Sorella Armida, il professor Scaglietti, don Paolo, padre Casati, lo stesso Arpinati divengono personaggi centrali nella storia cittadina, capaci di resistere, dando spunto allo stesso Ciotti per azioni coraggiose al limite dell’impossibile. A conquistar la rossa primavera del ‘45 si arriva con molte perdite, molti torturati, troppi morti.
Tante riflessioni fa fare ai suoi personaggi Marcello Dòmini, sulla libertà, sulla dittatura, sul fascismo, sul comunismo, sulla costruzione di un mondo nuovo, davvero libero.

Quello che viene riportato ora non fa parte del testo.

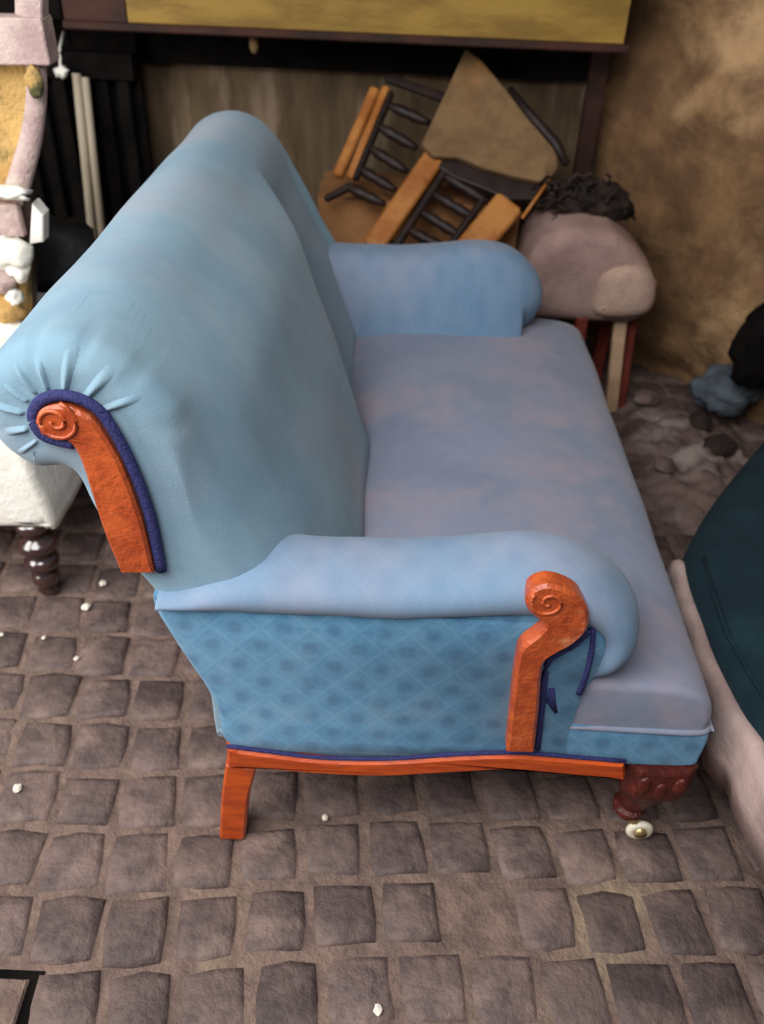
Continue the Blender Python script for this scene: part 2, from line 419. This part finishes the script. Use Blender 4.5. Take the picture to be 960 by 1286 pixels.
bf = link('back_facing', me, wood_s, sofa, False); bf['label'] = 'orange carved scroll facing on the near end of the back'
cc = at(69, 530, y=-.012)
link('carved_volute', tube('carved_volute', spiral((cc.x, cc.z), .027, 1.7, -.0125, 1.2, -1), .0028, 6), wood_s, bf)
bf2 = link('back_facing', mirror_y(me), wood_s, sofa, False)
# navy gimp round the facing
g = catmull([Vector(p) for p in pxprof([(90, 562), (70, 558), (50, 550), (39, 532), (43, 514), (58, 503), (80, 501), (104, 508), (124, 522), (141, 546), (159, 580), (176, 620), (189, 662), (201, 722)], -.012)], 4)
gm = tube('gimp', [(p.x, -.004, p.y) for p in g], [(.0055, .0075)] * len(g), 8)
both('gimp', gm, gimp_m)

# gathered folds of cloth round the scroll on the near end
fc = at(76, 532, y=0)
from mathutils.bvhtree import BVHTree
bv = BVHTree.FromPolygons([v.co[:] for v in back.data.vertices], [tuple(p.vertices) for p in back.data.polygons])
vv = []; ff = []; idx = {}
NA, NR = 260, 22
for i in range(NA + 1):
    th = math.radians(5 + 225 * i / NA)
    ro = .088 + .030 * max(0, math.cos(th - .6)) + .006 * math.sin(7 * th)
    for j in range(NR + 1):
        t = j / NR; r = .040 + (ro - .040) * t
        x, z = fc.x + r * math.cos(th), fc.z + r * math.sin(th)
        h = bv.ray_cast(Vector((x, -.5, z)), Vector((0, 1, 0)))
        if h[0] is None: continue
        e = sm(t / .12) * sm((1 - t) / .75) * sm((i / NA) / .08) * sm((1 - i / NA) / .08)
        c = max(0, math.cos(15 * th + .9 * math.sin(3 * th))) ** 1.5
        idx[i, j] = len(vv); vv.append(Vector((x, h[0].y + .0010 + .006 * sm((t - .75) / .25) - .0064 * c * e, z)))
for i in range(NA):
    for j in range(NR):
        q_ = [(i, j), (i + 1, j), (i + 1, j + 1), (i, j + 1)]
        if all(k in idx for k in q_): ff.append(tuple(idx[k] for k in q_))
link('gathered_folds', mesh('gathered_folds', vv, ff), fab_back, back)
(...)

Molta parte del testo rimanda a un dialetto, quello bolognese, non sempre facile da comprendere, ma il cui suono ci arriva come qualcosa di allegro, di positivo: note a piè di pagina e un glossario finale ci traducono ogni espressione, ogni modo di dire, restituendoci l’allegria e l’efficacia di una lingua/dialetto che dà sostanza e realismo al racconto.
Ricciotti e l’eccellenza Arpinati, il loro rapporto di grande devozione e di enorme affetto, di gratitudine, riconoscenza, apprezzamento, sono la parte più convincente di questo bel romanzo, che ci racconta un pezzo di storia con apparente semplicità, ma con grande efficacia politica: gli interventi di Marcello Dòmini nel sottotesto ci ricordano le tante tragiche contraddizioni che hanno caratterizzato la storia del secolo scorso e sembrano drammaticamente riproporsi anche oggi che ci siamo lasciati alle spalle quel periodo terribile.